British PM Boris Johnson Survives Vote In Parliament, Overcoming Tory Rebellion

Boris Johnson held off a challenge by Tory rebels to remain leader of the Conservative Party, though the margin of victory leaves the British prime minister weakened and laid bare the divisions that may still sink him.

The vote was called after Johnson’s premiership has been derailed by the “Partygate” scandal, criticism over his response to a cost of living crisis and a series of local election defeats.

In a secret ballot in the UK Parliament on Monday, June 6th, 211 Tory MPs voted for Johnson while an astonishing 148 of Johnson’s own lawmakers turned against him on Monday night.  The rebellion was bigger than the one suffered by Johnson’s predecessor Theresa May, who was ousted as premier six months later after failing to unite the party.

Boris Johnson, whose premiership has been engulfed in scandal for months after it emerged he attended illegal parties during lockdown — and who subsequently, became the first sitting UK Prime Minister to be found guilty of breaking the law — was able to appear at legitimate gatherings outside Buckingham Palace on Saturday and Sunday, enjoying a brief respite from the constant speculation about his job security.

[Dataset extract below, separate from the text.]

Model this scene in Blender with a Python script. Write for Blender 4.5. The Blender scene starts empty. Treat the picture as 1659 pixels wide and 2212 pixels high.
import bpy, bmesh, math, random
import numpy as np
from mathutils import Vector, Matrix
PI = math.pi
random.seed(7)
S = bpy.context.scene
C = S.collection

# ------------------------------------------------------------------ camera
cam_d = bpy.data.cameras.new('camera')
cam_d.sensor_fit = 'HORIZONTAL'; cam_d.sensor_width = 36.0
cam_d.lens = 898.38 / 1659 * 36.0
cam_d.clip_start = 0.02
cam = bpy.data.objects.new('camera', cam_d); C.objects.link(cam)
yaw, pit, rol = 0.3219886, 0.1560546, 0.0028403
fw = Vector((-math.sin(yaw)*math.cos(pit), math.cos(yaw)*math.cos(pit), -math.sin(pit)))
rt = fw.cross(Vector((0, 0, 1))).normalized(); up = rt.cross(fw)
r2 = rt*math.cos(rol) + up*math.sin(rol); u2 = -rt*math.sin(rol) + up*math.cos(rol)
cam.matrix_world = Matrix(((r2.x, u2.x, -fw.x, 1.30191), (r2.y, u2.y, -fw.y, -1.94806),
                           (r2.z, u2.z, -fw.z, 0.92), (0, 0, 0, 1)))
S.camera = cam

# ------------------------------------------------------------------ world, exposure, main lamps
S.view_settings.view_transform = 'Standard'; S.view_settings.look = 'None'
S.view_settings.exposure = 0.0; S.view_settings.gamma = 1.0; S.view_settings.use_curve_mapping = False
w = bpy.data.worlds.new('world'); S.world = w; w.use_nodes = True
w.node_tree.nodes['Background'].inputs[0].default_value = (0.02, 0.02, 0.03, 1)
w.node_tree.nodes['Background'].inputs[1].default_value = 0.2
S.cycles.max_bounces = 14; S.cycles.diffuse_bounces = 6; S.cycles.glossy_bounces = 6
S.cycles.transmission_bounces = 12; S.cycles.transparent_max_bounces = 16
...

In response to the narrow victory in Parliament, Johnson told reporters it’s “an extremely good, positive, conclusive, decisive result which enables us to move on to talk “exclusively” about things that matter to the British people.  “What it means is that as a government, we can move on and focus on the stuff that really matters to people,” Johnson said.

However, Labour leader Sir Keir Starmer said the Conservatives had to decide whether or not to “show some backbone or to back Boris Johnson,” and he argued that the public were “fed up with a prime minister who promises big but never delivers.” Liberal Democrats leader Sir Ed Davey said the result meant Conservative MPs are now “fully responsible for the prime minister’s behavior – they have narrowly voted to keep a lawbreaker and liar in No 10”

The SNP has said: “Tory MPs should have drawn a line under Boris Johnson’s disastrous time as prime minister but instead they’ve bottled it”, adding “the UK is now stuck in limbo with a lame duck prime minister who has lost the confidence of the public – and more than 40% of his own MPs”

The no-confidence vote itself has come as a blow to Johnson. It was triggered by 15% of Conservative MPs submitting letters of no confidence in a leader who steered the party to its biggest general election win in more than three decades in 2019.

And the pressure will mount again when a cross-party committee soon begins to probe whether he deliberately mislead Parliament over Partygate.

The PM will try to drown out that noise with a range of policy announcements – and possibly promotions for some who stayed loyal in a pre-summer reshuffle.

But the breadth of opposition to the PM – some of those who backed Brexit, some who backed Remain, some of the 2019 intake, some long-standing MPs – means that policies designed to appeal to one wing of his party might alienate others.

Under current rules, Tory MPs would not be allowed to hold another confidence vote for a year. However, it would be possible to to change the rules in order to hold another vote sooner. As per analysts, recent history suggests his time in office could come to an end before he gets a chance to fight the next election, currently scheduled for 2024.